The last week or so has been difficult for publishing as an award-winning author refuted then turned fire on those who’d highlighted clear evidence of racist tropes in one of her books. Ok, just someone dealing with a bad situation for her badly.
Then a large and high-profile sect of the publishing industry tooled up and went for her those who had asked the question, with the inevitable conclusion of abuse, threats and intimidation hailing down on three women of colour.
What drives such a visceral reaction to an unarguable situation? A sense of personal injury; this book and author can’t be racist, it was published by a reputable company, seen by a squad of people, and then won a prize, seen and commended by another group.
If it were racist it would have been spotted and changed, because publishing people are decent, liberal, educated, defenders and champions of culture… yes?
‘Publishing People’ can be almost hermetically sealed, samey schooling, samey career paths, backed by samey institutions, live in samey neighbourhoods.
The London-Oxford-Cambridge triangle is part of the problem. If the book had come from ‘the outside’, an author from an ‘other’ school, a publisher from the provinces, the defence would not have been so venomous, if it had come at all.
Groupthink is a helluva drug, as people enter the industry, the requirement to fit in is never explicit, but it runs right through every action, interaction and structure. Sure, be passionate about our books, have an opinion, but only one of these opinions.
Improving access for marginalised communities to the industry has been an existential issue for years. If you build an industry that requires patronage to just survive long enough to become senior then this is where you end up.

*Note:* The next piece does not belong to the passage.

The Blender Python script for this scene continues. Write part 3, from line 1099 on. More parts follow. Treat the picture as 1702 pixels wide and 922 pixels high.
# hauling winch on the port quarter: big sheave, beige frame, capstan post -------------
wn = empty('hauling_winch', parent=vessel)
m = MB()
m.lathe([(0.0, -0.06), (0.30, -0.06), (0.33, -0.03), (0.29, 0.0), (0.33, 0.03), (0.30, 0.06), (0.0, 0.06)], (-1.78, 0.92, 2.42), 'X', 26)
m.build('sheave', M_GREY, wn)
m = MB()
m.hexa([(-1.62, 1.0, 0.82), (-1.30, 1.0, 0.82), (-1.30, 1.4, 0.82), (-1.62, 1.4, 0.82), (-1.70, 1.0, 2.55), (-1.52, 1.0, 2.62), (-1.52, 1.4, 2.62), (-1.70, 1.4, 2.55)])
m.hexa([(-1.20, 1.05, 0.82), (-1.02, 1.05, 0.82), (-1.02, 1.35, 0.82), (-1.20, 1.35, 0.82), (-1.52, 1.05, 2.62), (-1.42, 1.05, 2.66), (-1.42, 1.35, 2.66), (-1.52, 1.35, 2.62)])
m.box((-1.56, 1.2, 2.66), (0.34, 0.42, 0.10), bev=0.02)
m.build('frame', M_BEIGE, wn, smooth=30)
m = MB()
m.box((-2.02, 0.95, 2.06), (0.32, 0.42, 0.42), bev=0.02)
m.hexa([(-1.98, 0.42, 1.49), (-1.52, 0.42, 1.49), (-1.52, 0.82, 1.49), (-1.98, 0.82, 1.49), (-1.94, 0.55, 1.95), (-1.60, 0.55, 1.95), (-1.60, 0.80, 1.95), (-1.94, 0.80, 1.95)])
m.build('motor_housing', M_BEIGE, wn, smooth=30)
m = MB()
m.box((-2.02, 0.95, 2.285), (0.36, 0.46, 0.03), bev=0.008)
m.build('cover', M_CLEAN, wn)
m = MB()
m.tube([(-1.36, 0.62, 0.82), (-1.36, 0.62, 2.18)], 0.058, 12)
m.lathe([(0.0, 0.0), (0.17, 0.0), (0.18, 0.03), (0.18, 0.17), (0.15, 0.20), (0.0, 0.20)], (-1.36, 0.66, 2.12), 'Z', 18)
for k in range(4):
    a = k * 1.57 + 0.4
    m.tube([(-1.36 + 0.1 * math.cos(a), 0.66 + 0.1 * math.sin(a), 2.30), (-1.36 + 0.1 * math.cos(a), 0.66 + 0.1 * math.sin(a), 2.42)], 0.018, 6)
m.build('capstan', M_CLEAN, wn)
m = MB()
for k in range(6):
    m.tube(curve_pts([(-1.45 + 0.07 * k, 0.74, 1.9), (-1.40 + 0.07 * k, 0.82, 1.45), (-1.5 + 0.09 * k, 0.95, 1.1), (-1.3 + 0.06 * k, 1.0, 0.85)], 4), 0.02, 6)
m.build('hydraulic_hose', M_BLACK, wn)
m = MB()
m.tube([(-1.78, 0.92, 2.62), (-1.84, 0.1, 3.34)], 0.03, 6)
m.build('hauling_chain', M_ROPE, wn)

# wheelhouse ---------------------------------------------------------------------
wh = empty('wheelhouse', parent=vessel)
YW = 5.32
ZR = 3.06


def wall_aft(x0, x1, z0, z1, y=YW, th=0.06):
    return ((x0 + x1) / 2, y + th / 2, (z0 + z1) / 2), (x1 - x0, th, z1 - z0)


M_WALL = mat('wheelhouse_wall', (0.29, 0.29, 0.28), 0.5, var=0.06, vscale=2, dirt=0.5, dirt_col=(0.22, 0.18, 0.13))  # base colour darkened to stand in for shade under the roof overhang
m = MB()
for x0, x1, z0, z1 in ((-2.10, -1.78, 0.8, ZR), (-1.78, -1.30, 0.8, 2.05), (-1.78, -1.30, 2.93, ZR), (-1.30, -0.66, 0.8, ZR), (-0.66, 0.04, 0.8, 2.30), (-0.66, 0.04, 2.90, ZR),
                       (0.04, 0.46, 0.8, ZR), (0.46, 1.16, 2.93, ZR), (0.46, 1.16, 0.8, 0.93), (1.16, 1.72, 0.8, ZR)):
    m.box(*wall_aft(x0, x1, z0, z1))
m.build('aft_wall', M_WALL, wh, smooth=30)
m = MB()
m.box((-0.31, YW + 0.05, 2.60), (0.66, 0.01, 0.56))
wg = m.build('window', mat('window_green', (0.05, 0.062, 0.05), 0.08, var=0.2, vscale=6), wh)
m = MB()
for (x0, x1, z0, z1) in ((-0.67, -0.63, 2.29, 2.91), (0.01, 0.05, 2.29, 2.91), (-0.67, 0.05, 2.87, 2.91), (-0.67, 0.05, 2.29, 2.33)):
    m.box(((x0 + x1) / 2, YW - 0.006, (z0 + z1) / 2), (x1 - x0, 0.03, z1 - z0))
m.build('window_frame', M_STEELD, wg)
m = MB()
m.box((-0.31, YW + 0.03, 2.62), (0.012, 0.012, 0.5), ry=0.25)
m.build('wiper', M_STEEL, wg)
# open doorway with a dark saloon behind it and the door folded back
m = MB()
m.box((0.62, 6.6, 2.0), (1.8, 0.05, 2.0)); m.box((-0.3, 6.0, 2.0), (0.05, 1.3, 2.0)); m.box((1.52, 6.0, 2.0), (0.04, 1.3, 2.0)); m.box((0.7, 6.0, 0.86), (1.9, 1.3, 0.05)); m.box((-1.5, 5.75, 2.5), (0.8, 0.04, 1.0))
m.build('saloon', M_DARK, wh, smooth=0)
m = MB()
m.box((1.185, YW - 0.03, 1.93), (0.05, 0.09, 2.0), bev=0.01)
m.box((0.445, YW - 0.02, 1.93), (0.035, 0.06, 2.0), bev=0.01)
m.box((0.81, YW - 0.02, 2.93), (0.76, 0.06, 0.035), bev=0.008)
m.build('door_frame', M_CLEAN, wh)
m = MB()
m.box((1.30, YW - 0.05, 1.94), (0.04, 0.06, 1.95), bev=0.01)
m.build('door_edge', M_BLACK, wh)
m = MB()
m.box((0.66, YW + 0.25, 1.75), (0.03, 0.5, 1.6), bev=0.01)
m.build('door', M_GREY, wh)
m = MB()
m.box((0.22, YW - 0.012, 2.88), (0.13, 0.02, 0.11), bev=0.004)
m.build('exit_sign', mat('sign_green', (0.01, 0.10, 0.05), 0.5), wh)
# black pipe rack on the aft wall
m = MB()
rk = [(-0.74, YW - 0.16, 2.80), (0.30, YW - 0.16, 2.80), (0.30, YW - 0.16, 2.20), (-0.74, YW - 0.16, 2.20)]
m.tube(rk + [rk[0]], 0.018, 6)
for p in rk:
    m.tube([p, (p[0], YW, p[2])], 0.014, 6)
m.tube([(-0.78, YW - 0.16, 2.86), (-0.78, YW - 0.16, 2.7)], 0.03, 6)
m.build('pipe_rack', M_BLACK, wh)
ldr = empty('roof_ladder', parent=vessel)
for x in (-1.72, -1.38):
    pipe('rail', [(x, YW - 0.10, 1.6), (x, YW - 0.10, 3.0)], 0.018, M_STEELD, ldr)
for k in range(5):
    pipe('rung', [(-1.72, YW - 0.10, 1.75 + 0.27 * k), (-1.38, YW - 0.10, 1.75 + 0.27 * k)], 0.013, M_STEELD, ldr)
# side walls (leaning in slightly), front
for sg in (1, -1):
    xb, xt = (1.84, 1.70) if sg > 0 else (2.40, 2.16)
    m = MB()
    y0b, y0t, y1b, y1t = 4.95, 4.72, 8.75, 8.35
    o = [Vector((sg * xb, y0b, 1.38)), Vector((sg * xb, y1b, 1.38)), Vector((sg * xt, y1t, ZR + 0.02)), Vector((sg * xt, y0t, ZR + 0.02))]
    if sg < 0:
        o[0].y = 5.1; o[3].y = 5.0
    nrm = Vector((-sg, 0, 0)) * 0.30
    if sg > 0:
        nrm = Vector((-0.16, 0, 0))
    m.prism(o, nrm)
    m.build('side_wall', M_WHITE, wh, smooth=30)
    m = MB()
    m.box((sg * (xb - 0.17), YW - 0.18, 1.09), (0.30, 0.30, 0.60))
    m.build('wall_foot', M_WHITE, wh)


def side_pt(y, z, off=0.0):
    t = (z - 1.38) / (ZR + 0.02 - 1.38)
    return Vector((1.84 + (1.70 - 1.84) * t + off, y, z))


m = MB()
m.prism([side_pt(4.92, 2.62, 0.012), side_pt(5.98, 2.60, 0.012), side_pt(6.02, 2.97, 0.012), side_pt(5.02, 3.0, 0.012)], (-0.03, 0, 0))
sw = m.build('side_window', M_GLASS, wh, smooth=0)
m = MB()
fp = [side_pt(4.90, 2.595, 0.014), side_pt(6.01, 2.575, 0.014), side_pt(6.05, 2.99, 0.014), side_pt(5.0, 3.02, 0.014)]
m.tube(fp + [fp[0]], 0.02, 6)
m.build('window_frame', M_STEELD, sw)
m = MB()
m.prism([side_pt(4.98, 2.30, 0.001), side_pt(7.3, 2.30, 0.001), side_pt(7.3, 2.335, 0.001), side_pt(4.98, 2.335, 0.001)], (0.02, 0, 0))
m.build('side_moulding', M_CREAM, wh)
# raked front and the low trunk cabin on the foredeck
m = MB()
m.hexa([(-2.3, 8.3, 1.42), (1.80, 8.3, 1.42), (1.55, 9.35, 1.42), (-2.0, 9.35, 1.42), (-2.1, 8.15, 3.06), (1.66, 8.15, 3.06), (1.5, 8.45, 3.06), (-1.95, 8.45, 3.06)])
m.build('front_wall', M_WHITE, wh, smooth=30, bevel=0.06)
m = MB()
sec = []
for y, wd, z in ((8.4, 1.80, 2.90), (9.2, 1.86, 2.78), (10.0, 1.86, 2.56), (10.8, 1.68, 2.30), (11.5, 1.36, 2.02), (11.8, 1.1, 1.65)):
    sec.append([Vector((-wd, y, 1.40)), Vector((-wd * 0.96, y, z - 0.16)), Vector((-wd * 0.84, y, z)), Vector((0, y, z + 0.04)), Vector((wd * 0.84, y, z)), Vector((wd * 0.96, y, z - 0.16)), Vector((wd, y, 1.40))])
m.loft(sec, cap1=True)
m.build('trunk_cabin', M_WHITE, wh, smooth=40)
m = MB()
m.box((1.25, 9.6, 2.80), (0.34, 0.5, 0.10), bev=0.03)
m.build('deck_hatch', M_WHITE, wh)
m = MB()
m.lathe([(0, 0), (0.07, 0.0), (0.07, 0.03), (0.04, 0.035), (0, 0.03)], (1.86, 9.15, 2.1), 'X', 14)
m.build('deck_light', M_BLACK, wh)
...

Ask yourself, if it is difficult for primarily white, middle-class, university-educated people to make ends meet in London publishing, how does that work for people not granted the privilege of race, gender, neuro-diversity and class?
Being in locations where people from all communities can think of publishing as a viable career, and bring with them diversity of thought and experience, is beyond a necessity now.
And it is up to the big corporate publishers with cash in the bank to actually lead. ‘Game-changing’ moves out of London are at least a decade behind the curve, the game done changed already.
For once, it would be nice if it weren’t up to indies to burst a bubble.